Now that winter is winding down, the snowmelt is revealing an ugly remnant of the season.

Many of our state highways are littered with garbage.

PennDOT says crews haven’t been able to do proper cleanups in weeks.

It’s a late-winter affliction along state highways like Route 33 in Northampton County: Mile after mile of messy muck.

The snow is gone and the trash is back.

“First of all, I wonder how it got there in the first place,” said Eugene Search of Easton.

“And it’s a ton of garbage. They no sooner pick it up and there’s just more garbage. I don’t know where it comes from,” said Mark Sokolowski of Palmer Township.

On a muddy gray day, roadside trash can make it seem just a little bit uglier.

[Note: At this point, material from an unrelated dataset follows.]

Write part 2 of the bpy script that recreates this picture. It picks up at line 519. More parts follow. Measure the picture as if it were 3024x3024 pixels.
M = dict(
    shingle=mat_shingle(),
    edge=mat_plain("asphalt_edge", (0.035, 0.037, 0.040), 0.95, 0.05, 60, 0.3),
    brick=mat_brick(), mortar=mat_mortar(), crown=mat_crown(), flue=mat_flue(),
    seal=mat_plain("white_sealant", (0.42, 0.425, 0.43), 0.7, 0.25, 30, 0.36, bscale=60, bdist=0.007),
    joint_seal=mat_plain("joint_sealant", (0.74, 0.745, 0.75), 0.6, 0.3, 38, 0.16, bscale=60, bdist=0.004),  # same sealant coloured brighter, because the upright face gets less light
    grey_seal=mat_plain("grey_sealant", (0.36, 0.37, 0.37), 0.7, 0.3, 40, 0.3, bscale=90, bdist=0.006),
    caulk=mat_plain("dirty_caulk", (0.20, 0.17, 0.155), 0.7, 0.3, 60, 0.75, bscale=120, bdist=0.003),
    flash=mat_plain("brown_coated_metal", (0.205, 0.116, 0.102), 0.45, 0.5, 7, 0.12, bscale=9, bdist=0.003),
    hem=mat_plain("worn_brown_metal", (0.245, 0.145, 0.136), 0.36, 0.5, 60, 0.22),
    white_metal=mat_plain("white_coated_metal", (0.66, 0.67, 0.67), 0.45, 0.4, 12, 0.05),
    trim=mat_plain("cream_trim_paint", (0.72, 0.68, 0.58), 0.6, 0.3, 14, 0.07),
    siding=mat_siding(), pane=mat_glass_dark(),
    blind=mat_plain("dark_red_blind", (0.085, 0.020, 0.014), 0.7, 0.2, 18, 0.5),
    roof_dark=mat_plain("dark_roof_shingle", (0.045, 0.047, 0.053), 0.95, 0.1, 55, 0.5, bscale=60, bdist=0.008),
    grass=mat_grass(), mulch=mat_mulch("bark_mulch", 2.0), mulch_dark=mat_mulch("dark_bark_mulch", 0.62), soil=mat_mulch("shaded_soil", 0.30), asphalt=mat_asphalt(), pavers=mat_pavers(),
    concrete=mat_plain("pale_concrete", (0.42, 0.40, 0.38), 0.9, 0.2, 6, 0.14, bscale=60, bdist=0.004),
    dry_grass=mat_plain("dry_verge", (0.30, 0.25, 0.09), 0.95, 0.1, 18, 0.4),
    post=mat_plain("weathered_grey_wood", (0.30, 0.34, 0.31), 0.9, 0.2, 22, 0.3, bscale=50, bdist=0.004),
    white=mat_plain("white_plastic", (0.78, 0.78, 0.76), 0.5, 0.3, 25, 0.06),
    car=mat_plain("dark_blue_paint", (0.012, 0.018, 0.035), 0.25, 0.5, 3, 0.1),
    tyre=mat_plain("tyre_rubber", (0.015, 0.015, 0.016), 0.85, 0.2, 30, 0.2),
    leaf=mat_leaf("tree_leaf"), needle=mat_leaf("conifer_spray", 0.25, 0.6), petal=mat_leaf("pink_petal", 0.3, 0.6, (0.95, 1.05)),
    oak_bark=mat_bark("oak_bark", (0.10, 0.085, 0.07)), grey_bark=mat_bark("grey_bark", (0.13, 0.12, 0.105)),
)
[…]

But PennDOT says that cleanup is on the way.

“Typically in the spring we will get a lot of complaints regarding the litter,” said Sean Brown, a PennDOT spokesman.

In 2024, PennDOT spent more than 18 million dollars on trash removal.

PennDOT picked up four million pounds in 2025.

“(I’d like to see) a little more enforcement,” Sokolowski said.

“Quite frankly, I’d like to see people who throw trash out of their cars ticketed,” Search said.

Fines for littering on a Pennsylvania highway can range from 50 dollars for a first offense, to up to $1,000 for repeat offenders.

PennDOT says it will resume trash collection in the coming days.

“PA cleanup, adopt a highway, those things do get started,” Brown said.